» Given instruction:
Please give the listing again, word for word, with nothing left out.

» Recorded data:
Start
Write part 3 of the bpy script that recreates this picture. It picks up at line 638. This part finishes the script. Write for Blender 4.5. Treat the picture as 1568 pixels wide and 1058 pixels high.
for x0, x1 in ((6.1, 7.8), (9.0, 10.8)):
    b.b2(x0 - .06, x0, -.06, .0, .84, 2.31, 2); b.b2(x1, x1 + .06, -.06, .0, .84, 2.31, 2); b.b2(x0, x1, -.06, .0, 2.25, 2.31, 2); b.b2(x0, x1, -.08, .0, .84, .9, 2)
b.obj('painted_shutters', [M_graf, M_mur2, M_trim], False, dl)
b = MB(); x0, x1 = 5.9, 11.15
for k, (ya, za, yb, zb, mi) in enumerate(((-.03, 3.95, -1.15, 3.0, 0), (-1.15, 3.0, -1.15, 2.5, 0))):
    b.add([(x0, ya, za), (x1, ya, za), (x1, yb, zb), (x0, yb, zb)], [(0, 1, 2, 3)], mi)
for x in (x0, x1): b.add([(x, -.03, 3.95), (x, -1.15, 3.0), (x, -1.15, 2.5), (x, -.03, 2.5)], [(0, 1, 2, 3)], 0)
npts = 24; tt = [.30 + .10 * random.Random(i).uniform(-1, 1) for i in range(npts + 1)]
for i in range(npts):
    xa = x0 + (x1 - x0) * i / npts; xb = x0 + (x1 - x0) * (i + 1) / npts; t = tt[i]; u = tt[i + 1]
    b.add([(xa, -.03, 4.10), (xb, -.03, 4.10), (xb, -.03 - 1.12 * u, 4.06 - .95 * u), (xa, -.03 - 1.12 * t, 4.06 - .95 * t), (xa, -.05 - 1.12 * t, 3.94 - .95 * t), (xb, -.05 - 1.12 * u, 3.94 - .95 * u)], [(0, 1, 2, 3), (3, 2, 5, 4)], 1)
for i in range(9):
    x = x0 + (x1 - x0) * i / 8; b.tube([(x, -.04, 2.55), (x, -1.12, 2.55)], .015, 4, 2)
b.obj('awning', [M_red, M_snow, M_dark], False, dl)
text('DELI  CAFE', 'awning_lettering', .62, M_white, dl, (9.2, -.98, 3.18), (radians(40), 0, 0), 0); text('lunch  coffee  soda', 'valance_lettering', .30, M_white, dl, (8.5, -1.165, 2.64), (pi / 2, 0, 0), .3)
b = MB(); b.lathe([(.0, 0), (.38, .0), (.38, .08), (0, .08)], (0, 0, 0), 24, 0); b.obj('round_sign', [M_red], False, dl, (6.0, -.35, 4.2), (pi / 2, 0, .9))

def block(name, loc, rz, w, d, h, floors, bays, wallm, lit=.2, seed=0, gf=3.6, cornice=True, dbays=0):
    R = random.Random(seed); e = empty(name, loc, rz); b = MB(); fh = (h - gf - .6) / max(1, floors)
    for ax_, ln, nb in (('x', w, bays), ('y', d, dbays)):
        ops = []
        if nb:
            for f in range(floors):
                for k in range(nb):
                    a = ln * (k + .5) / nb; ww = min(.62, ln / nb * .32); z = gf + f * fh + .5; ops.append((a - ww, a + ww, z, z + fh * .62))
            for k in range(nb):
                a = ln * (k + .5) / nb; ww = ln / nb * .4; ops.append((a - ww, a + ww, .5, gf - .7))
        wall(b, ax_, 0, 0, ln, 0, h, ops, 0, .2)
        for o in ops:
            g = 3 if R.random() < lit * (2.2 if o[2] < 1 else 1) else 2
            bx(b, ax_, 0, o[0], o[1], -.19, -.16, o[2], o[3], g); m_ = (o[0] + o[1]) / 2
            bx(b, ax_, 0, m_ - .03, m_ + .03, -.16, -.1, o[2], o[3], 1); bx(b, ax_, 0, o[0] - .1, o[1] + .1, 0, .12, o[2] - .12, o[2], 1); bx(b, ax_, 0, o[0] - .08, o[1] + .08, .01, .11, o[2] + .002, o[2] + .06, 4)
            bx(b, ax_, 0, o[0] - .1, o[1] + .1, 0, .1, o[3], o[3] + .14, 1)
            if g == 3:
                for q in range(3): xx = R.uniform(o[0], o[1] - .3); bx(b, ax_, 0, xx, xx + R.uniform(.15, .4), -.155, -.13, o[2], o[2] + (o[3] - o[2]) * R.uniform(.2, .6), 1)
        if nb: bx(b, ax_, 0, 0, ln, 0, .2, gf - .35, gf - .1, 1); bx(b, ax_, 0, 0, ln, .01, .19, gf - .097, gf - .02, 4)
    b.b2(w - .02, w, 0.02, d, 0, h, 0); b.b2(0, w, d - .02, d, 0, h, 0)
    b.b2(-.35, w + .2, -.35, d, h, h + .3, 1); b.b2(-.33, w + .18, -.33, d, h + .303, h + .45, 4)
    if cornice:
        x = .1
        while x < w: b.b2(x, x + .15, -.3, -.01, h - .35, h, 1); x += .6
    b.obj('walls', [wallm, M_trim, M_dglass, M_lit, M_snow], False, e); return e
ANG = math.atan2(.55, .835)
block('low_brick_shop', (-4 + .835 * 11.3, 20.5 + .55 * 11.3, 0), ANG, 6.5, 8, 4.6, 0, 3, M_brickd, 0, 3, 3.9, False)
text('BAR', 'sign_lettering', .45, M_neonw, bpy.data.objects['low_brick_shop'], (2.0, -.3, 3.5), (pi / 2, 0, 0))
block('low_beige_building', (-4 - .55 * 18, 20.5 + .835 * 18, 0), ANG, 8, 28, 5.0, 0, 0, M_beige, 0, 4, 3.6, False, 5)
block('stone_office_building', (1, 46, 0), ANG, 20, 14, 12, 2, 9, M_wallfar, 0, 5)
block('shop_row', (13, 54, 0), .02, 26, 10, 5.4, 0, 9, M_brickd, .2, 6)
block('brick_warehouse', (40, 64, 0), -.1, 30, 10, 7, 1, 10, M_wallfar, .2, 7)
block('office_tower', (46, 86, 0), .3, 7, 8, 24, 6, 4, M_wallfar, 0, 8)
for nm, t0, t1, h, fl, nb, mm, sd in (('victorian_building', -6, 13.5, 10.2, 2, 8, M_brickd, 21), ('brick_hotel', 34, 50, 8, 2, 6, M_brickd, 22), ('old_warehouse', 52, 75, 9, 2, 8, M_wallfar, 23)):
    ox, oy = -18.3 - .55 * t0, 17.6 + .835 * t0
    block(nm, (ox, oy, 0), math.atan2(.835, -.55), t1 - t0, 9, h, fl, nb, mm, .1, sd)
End
» Complete output:
Write part 3 of the bpy script that recreates this picture. It picks up at line 638. This part finishes the script. Write for Blender 4.5. Treat the picture as 1568 pixels wide and 1058 pixels high.
for x0, x1 in ((6.1, 7.8), (9.0, 10.8)):
    b.b2(x0 - .06, x0, -.06, .0, .84, 2.31, 2); b.b2(x1, x1 + .06, -.06, .0, .84, 2.31, 2); b.b2(x0, x1, -.06, .0, 2.25, 2.31, 2); b.b2(x0, x1, -.08, .0, .84, .9, 2)
b.obj('painted_shutters', [M_graf, M_mur2, M_trim], False, dl)
b = MB(); x0, x1 = 5.9, 11.15
for k, (ya, za, yb, zb, mi) in enumerate(((-.03, 3.95, -1.15, 3.0, 0), (-1.15, 3.0, -1.15, 2.5, 0))):
    b.add([(x0, ya, za), (x1, ya, za), (x1, yb, zb), (x0, yb, zb)], [(0, 1, 2, 3)], mi)
for x in (x0, x1): b.add([(x, -.03, 3.95), (x, -1.15, 3.0), (x, -1.15, 2.5), (x, -.03, 2.5)], [(0, 1, 2, 3)], 0)
npts = 24; tt = [.30 + .10 * random.Random(i).uniform(-1, 1) for i in range(npts + 1)]
for i in range(npts):
    xa = x0 + (x1 - x0) * i / npts; xb = x0 + (x1 - x0) * (i + 1) / npts; t = tt[i]; u = tt[i + 1]
    b.add([(xa, -.03, 4.10), (xb, -.03, 4.10), (xb, -.03 - 1.12 * u, 4.06 - .95 * u), (xa, -.03 - 1.12 * t, 4.06 - .95 * t), (xa, -.05 - 1.12 * t, 3.94 - .95 * t), (xb, -.05 - 1.12 * u, 3.94 - .95 * u)], [(0, 1, 2, 3), (3, 2, 5, 4)], 1)
for i in range(9):
    x = x0 + (x1 - x0) * i / 8; b.tube([(x, -.04, 2.55), (x, -1.12, 2.55)], .015, 4, 2)
b.obj('awning', [M_red, M_snow, M_dark], False, dl)
text('DELI  CAFE', 'awning_lettering', .62, M_white, dl, (9.2, -.98, 3.18), (radians(40), 0, 0), 0); text('lunch  coffee  soda', 'valance_lettering', .30, M_white, dl, (8.5, -1.165, 2.64), (pi / 2, 0, 0), .3)
b = MB(); b.lathe([(.0, 0), (.38, .0), (.38, .08), (0, .08)], (0, 0, 0), 24, 0); b.obj('round_sign', [M_red], False, dl, (6.0, -.35, 4.2), (pi / 2, 0, .9))

def block(name, loc, rz, w, d, h, floors, bays, wallm, lit=.2, seed=0, gf=3.6, cornice=True, dbays=0):
    R = random.Random(seed); e = empty(name, loc, rz); b = MB(); fh = (h - gf - .6) / max(1, floors)
    for ax_, ln, nb in (('x', w, bays), ('y', d, dbays)):
        ops = []
        if nb:
            for f in range(floors):
                for k in range(nb):
                    a = ln * (k + .5) / nb; ww = min(.62, ln / nb * .32); z = gf + f * fh + .5; ops.append((a - ww, a + ww, z, z + fh * .62))
            for k in range(nb):
                a = ln * (k + .5) / nb; ww = ln / nb * .4; ops.append((a - ww, a + ww, .5, gf - .7))
        wall(b, ax_, 0, 0, ln, 0, h, ops, 0, .2)
        for o in ops:
            g = 3 if R.random() < lit * (2.2 if o[2] < 1 else 1) else 2
            bx(b, ax_, 0, o[0], o[1], -.19, -.16, o[2], o[3], g); m_ = (o[0] + o[1]) / 2
            bx(b, ax_, 0, m_ - .03, m_ + .03, -.16, -.1, o[2], o[3], 1); bx(b, ax_, 0, o[0] - .1, o[1] + .1, 0, .12, o[2] - .12, o[2], 1); bx(b, ax_, 0, o[0] - .08, o[1] + .08, .01, .11, o[2] + .002, o[2] + .06, 4)
            bx(b, ax_, 0, o[0] - .1, o[1] + .1, 0, .1, o[3], o[3] + .14, 1)
            if g == 3:
                for q in range(3): xx = R.uniform(o[0], o[1] - .3); bx(b, ax_, 0, xx, xx + R.uniform(.15, .4), -.155, -.13, o[2], o[2] + (o[3] - o[2]) * R.uniform(.2, .6), 1)
        if nb: bx(b, ax_, 0, 0, ln, 0, .2, gf - .35, gf - .1, 1); bx(b, ax_, 0, 0, ln, .01, .19, gf - .097, gf - .02, 4)
    b.b2(w - .02, w, 0.02, d, 0, h, 0); b.b2(0, w, d - .02, d, 0, h, 0)
    b.b2(-.35, w + .2, -.35, d, h, h + .3, 1); b.b2(-.33, w + .18, -.33, d, h + .303, h + .45, 4)
    if cornice:
        x = .1
        while x < w: b.b2(x, x + .15, -.3, -.01, h - .35, h, 1); x += .6
    b.obj('walls', [wallm, M_trim, M_dglass, M_lit, M_snow], False, e); return e
ANG = math.atan2(.55, .835)
block('low_brick_shop', (-4 + .835 * 11.3, 20.5 + .55 * 11.3, 0), ANG, 6.5, 8, 4.6, 0, 3, M_brickd, 0, 3, 3.9, False)
text('BAR', 'sign_lettering', .45, M_neonw, bpy.data.objects['low_brick_shop'], (2.0, -.3, 3.5), (pi / 2, 0, 0))
block('low_beige_building', (-4 - .55 * 18, 20.5 + .835 * 18, 0), ANG, 8, 28, 5.0, 0, 0, M_beige, 0, 4, 3.6, False, 5)
block('stone_office_building', (1, 46, 0), ANG, 20, 14, 12, 2, 9, M_wallfar, 0, 5)
block('shop_row', (13, 54, 0), .02, 26, 10, 5.4, 0, 9, M_brickd, .2, 6)
block('brick_warehouse', (40, 64, 0), -.1, 30, 10, 7, 1, 10, M_wallfar, .2, 7)
block('office_tower', (46, 86, 0), .3, 7, 8, 24, 6, 4, M_wallfar, 0, 8)
for nm, t0, t1, h, fl, nb, mm, sd in (('victorian_building', -6, 13.5, 10.2, 2, 8, M_brickd, 21), ('brick_hotel', 34, 50, 8, 2, 6, M_brickd, 22), ('old_warehouse', 52, 75, 9, 2, 8, M_wallfar, 23)):
    ox, oy = -18.3 - .55 * t0, 17.6 + .835 * t0
    block(nm, (ox, oy, 0), math.atan2(.835, -.55), t1 - t0, 9, h, fl, nb, mm, .1, sd)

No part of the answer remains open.